***** Given data *****

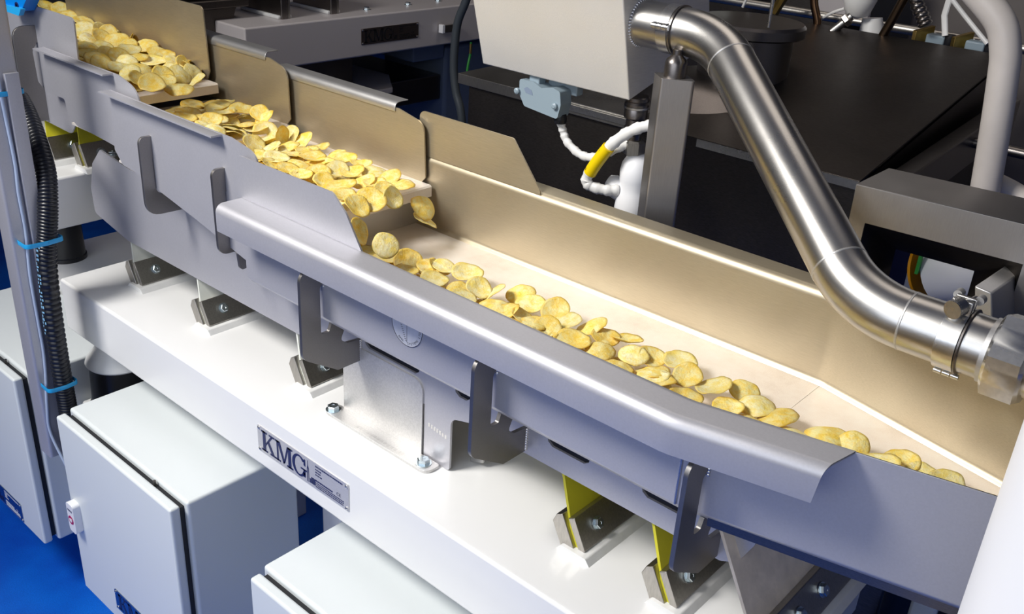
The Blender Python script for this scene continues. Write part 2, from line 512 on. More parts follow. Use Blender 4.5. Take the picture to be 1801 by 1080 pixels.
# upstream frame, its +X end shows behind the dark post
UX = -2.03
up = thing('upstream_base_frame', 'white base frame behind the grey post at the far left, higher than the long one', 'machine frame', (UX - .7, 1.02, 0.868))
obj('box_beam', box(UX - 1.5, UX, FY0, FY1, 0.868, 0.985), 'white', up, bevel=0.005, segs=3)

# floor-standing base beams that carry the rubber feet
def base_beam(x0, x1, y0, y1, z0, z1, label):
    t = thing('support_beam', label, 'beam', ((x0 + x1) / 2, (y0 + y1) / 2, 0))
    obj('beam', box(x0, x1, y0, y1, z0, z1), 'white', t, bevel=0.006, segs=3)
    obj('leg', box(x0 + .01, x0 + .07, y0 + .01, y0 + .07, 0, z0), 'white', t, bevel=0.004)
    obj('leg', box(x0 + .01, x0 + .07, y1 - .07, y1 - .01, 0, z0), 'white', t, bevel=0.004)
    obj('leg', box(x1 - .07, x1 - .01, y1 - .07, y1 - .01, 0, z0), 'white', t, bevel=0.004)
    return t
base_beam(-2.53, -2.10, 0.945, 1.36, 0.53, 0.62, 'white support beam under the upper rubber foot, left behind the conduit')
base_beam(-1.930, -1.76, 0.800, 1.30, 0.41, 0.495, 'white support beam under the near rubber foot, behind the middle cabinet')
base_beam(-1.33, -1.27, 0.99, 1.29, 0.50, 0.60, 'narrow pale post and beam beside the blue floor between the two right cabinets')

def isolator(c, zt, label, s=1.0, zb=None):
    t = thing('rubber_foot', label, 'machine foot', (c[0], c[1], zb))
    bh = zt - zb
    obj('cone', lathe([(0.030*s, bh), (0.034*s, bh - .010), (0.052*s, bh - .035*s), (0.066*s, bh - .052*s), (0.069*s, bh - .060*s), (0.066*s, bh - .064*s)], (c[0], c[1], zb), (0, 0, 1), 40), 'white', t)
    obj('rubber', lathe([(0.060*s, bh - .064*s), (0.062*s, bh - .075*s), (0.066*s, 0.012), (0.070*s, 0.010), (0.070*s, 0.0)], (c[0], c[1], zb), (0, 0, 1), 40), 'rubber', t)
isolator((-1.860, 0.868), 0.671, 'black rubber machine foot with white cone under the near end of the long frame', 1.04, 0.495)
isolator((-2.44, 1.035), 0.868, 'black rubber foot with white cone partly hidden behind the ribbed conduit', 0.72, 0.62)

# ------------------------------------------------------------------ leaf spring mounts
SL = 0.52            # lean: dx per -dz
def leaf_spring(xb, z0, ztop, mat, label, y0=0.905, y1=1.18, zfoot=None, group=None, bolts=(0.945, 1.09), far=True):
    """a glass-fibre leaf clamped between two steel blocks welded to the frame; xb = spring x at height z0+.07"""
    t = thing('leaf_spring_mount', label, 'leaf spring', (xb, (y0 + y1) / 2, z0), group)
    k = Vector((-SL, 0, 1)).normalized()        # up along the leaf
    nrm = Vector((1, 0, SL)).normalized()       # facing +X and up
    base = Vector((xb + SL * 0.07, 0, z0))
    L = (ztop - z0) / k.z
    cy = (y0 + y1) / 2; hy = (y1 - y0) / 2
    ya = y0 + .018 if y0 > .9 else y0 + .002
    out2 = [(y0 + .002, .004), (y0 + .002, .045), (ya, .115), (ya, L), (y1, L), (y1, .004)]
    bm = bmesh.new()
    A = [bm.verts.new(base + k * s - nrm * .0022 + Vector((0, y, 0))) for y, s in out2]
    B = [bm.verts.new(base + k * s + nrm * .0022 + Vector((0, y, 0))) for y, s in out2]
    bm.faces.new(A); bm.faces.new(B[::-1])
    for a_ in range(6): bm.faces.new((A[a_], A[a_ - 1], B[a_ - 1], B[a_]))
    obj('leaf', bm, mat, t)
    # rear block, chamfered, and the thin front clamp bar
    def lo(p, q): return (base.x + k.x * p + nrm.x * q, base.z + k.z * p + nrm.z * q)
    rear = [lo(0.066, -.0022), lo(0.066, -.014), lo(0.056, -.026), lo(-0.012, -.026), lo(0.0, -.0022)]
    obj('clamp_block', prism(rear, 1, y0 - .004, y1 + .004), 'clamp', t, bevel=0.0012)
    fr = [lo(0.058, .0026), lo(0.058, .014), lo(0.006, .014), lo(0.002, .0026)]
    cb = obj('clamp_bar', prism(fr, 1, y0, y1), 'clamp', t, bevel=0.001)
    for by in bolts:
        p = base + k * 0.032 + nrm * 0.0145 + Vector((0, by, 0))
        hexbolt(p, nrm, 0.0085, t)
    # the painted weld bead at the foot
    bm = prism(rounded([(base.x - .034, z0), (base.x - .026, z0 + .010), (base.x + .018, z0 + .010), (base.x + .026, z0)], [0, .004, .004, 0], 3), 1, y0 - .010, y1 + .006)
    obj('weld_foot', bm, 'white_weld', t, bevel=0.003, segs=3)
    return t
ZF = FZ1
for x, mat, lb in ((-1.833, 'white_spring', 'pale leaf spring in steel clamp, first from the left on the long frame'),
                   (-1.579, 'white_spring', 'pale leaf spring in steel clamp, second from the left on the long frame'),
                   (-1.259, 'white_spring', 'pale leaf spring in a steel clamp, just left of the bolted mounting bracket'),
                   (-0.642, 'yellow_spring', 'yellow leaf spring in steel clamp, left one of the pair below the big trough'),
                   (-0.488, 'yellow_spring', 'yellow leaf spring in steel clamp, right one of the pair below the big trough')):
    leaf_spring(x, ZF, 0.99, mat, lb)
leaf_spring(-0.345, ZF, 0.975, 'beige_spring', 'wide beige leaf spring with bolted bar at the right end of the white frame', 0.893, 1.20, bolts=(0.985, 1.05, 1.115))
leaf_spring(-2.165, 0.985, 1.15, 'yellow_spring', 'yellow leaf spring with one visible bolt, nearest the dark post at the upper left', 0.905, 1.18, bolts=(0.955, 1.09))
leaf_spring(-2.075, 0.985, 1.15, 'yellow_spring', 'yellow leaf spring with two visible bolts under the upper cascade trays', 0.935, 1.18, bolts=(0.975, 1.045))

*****

## Exercise
From the first line above down to the line with "up, bevel=0.005, segs=3)", reproduce every line and no others, omitting pictures.

## Response to the exercise
The Blender Python script for this scene continues. Write part 2, from line 512 on. More parts follow. Use Blender 4.5. Take the picture to be 1801 by 1080 pixels.
# upstream frame, its +X end shows behind the dark post
UX = -2.03
up = thing('upstream_base_frame', 'white base frame behind the grey post at the far left, higher than the long one', 'machine frame', (UX - .7, 1.02, 0.868))
obj('box_beam', box(UX - 1.5, UX, FY0, FY1, 0.868, 0.985), 'white', up, bevel=0.005, segs=3)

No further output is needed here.